John Shaw makes an interesting point that The Chrome Era was interesting and unique in the history of photography in that it was the only time that the image made in camera was so highly regarded. Unlike a film negative or raw digital file which must be developed, it was viewed as the authentic and infallible finished image.

Ed Hartouni

Trad climber
Livermore, CA
Feb 17, 2010 - 02:34pm PT
ask Jerry, don't think he would have had enough "room" in his exposure to use a filter... and the 300 mm aperture is pretty huge (maybe it used those funky little filters on the back end of the lens).

However, when he made the print he might have interpreted it redder, certainly it was "photoshopped" after it was digitized... but that's part of "the performance"
Hankster

Trad climber
Left Hand, CO
Feb 17, 2010 - 03:09pm PT
It had to happen.

http://www.youtube.com/watch?v=6RPoMAhfxDg

Caylor
Srbphoto

Trad climber
Kennewick wa
Feb 17, 2010 - 03:14pm PT
I don't think the filter size would be an issue. I would think the filter size on an older lens would be maybe 67mm or 72mm. Maybe someone has one and can check. Rowell was a big fan of filters:)
edit: the modern 300 f2,8 are 52mm filter size.

Also Kodachrome could easily handle the 1/3 stop loss of a light warming filter. If he shot at the film speed (25) the 1/3 stop loss would probably look better with Kodachrome.

I guess it is all mental masterbation at this point :)
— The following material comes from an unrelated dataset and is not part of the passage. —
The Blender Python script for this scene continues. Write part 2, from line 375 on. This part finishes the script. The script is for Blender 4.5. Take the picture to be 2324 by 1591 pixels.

Ed - It would be interesting to see it in Velvia. The increase contrast should highlight the falls and if there is even a hint of red, Velvia will really pop it. Look forward to seeing it!!!
Srbphoto

Trad climber
Kennewick wa
Feb 17, 2010 - 03:25pm PT
Jerry - I always thought it would be cool for someone who shoots, say 8x10, to do an exhibit of transparencies using light boxes. Chromes are so beautiful. There are not a lot people who can bring out that magical "glow" in a print.
Walleye

climber
The Hot Kiss on the end of a Wet Fist
Feb 17, 2010 - 03:38pm PT
These were all shot on Velvia over the course of the last 10 years or so.
I used my 500mm f4 lens with and without teleconverters up to 1000mm.
I also used a polarizer which is a 39mm "drop-in" type.